My generation may have read it the form of slim New Directions paperback with a black-and-white photo of a statue of the Buddha of its cover. "This is the kind of book," begins its back-cover blurb,

—rare in our day and age—which takes root in the heart and grows there for a lifetime. Here the spirituality of the East and the West have met in a novel that enfigures deep human wisdom with a rich and colorful imagination. . . . Written in a prose of almost biblical simplicity and beauty, Siddhartha is becoming a treasured book, as well loved in America as it has been in Europe.

What we did not know when we long ago read Siddhartha, and likely do not generally know today, is that Hermann Hesse was a grown-up brilliant child who had been abused and emotionally tortured by his parents (Alice Miller, The Drama of the Gifted Child). At base, every one of his books is a fantasy about failure of Authority, about survival of injury and abuse at the hands of Authority, about surviving Injuring Authority and somehow finding one's way to finding, even becoming, Beneficient Authority. (Siddhartha takes this latter concept to a convoluted extreme: Its protagonist rejects Authority to seek the self-Authority of wisdom, encounters, nullifies, and rejects higher Authority in the form and person of the Buddha and ultimately in the form of Attachment to the forms, states, and stages of Being Itself, and yet nonetheless goes on to become another's beloved, beneficient higher Authority even as he rejects that role in believing that he has transcended the concept of Authority itself.)

But why resort to fiction? Why not, as Miller teaches, cognize and re-cognize the actuality, the facts, of one's injury by Authority, and deal with it in the only healthful way possible: through fact-based understanding and, ultimately and ongoingly, mourning? Because the first, and ongoing, lesson inculated in vulnerable Injured by ascendant Injurer is that there is, and will be, no real, no real-time, escape from Injury—that the Injured's innate self-preservational fight-or-flight response will not be allowed to healthfully operate. Only strategic displacement of its impulse—through its pseudo-resolution in Fantasy, through injury of Self as proxy for Injurer, or through injury of others as proxy for Injurer1 or salvation of others as proxy for Injured Self2—can occur. Once the healthiest possible response to Injurer—direct, immediate Action to fight or flee—has been deferred, resolution of Injury through direct Action is impossible. The only healthful response to Remembered Injury possible thenceforth is understanding it and mourning its occurrence, effects, and unresolvability—mourning That Which Should Have Not Occurred But Did Occur And Cannot Be Undone.

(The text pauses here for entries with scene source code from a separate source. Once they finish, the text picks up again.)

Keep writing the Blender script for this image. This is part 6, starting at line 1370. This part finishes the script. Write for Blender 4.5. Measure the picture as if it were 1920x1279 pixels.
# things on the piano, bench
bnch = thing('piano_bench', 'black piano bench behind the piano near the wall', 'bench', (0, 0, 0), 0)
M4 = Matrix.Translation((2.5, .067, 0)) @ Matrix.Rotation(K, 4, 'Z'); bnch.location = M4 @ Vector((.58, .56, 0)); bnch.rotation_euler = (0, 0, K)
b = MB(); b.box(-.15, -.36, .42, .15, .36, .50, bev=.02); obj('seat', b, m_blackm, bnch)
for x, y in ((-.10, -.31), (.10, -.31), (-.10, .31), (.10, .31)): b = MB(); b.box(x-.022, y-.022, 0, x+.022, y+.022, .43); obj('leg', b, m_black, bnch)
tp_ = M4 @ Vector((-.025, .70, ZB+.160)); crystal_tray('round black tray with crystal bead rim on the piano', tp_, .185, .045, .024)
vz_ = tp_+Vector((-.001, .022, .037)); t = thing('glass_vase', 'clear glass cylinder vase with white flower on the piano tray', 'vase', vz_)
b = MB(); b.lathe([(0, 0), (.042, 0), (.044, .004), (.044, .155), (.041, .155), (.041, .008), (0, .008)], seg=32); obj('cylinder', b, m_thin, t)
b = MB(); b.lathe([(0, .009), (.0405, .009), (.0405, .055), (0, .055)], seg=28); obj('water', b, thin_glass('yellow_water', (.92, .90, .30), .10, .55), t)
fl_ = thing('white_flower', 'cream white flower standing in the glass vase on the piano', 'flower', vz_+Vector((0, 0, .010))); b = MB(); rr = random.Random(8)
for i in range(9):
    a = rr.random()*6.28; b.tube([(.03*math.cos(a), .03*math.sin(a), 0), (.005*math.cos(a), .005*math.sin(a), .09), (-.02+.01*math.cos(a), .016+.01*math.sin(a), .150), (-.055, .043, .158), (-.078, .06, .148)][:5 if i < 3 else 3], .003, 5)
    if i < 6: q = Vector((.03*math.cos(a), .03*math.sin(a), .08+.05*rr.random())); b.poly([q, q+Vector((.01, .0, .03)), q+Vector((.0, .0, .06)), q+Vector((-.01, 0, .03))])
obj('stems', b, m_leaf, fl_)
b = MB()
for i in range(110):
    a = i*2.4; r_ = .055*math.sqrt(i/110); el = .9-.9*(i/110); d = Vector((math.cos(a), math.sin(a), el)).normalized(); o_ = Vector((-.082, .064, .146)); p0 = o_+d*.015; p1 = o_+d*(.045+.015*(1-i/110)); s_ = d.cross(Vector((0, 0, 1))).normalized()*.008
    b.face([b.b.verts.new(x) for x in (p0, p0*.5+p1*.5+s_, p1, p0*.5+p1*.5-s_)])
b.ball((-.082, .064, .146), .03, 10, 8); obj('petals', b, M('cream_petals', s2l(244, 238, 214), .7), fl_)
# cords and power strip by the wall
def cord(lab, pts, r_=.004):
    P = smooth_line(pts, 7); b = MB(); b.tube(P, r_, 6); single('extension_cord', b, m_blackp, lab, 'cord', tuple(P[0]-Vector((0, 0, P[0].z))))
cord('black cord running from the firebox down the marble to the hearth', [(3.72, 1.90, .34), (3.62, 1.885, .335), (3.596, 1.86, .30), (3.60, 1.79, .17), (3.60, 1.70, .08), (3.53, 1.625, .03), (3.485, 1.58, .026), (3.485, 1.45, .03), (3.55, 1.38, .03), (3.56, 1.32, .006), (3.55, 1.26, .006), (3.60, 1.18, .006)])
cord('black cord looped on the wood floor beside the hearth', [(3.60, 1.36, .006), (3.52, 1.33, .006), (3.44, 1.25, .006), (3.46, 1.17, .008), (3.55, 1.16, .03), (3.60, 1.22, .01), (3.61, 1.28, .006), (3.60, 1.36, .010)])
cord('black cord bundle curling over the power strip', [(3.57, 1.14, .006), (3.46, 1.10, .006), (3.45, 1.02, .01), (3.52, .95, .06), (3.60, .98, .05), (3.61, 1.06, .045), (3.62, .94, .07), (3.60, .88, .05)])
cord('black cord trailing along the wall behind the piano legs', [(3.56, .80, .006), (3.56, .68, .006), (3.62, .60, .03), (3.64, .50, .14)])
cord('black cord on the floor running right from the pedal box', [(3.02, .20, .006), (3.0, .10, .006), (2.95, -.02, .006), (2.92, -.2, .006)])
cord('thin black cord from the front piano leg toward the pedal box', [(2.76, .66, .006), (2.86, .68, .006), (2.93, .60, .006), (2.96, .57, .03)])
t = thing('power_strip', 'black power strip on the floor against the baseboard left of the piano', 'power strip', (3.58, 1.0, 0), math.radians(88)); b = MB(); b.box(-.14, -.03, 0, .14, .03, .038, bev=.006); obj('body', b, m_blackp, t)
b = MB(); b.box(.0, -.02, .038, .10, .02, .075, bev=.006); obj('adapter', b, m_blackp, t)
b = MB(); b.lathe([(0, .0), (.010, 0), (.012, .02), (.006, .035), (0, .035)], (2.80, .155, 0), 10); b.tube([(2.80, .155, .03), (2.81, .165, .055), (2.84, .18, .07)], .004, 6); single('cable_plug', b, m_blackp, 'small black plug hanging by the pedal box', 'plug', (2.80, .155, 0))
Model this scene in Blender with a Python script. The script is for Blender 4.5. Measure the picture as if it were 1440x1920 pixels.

So it is that the habit of Fantasy, seemingly the only available option when Injury cannot be directly and healthfully fought or fled, does not magically end as Injured's childhood helplessness before Injuring Authority ends, as Injured matures to adulthood. So it is that every one of Hesse's books is an exercise of dealing with what troubled him most without actually dealing with what troubled him most. They are imaginings of Awakeness, Acceptance, and Acceptedness—of Resolvedness—by a man habituated to repetitively, compulsively escaping the reality of Injury through Fantasy.

But Hesse's books are worse than mere fiction. Crafted to provide their readers no clues to the reasons for their existence, they depend for their success on the exploitation of their readers' ignorance of their own unresolved needs for delivery from Injury by Authority. Hesse's works neither implicitly nor explicitly direct his readers toward healthfully responding to the issues they exercise because their author did not know how to healthily respond to them, substituting for Resolvedness the currying of reader adulation. So it is that at the conclusion of Siddhartha its protagonist can seem to the entralled, adoring Govinda to have transcended all in the bliss of Unity while having failed to understand in the slightest how and why he was originally driven by Authority to seek its repudiation and transcendence. Sleepwalking thus, he becomes for Govinda not an exemplar of Health but the Authority he had so rightfully hated and sought to escape, for in preferring his dream of transcendence to the ongoing work of understanding and mourning Injury in his life—for it is a choice and it is work—he remains incapable of the compassion that would compel him to seek to engender the unenthrallment of Govinda as a necessity of freeing himself. Had Hesse achieved the resolvedness he deserved in youth and continued to seek in adulthood, he would have ceased courting the enthrallment of his readers as the exploitation it is and compassionately sought to engender their unenthrallment as a necessity of freeing himself.

However beautiful the prose and imagery of his books, however poetic their "simplicity," through their creation and promulgation Hesse became for his readers—ongoingly becomes for each new reader—the Injuring Authority he had so rightfully hated. Taught as part of school curricula, his works should be identified, framed, and explicated as such. To do otherwise is to entrain others in the Ignorance Hesse sought to escape, to reinstantiate his habit of sleepwalking, his failure to seek and achieve fact-based understanding of the terrible events of his early life toward their healthful mourning. That he was awarded the Nobel prize for literature merely exemplifies our preference—his preference—for anesthesia over healing.

"Treasured"? "Well loved"? On no basis acceptable to Health. "Deep human wisdom"? No; rather, the exploitation of Audience in its systematic avoidance.

We come to understand this not by equalling or cancelling Authority, but by observing and understanding What Is.


Essay begun September 4, 2008. 1Historical exemplar: Adolf Hitler.
2Historical exemplar: Agnes Gonxha Bojaxhiu.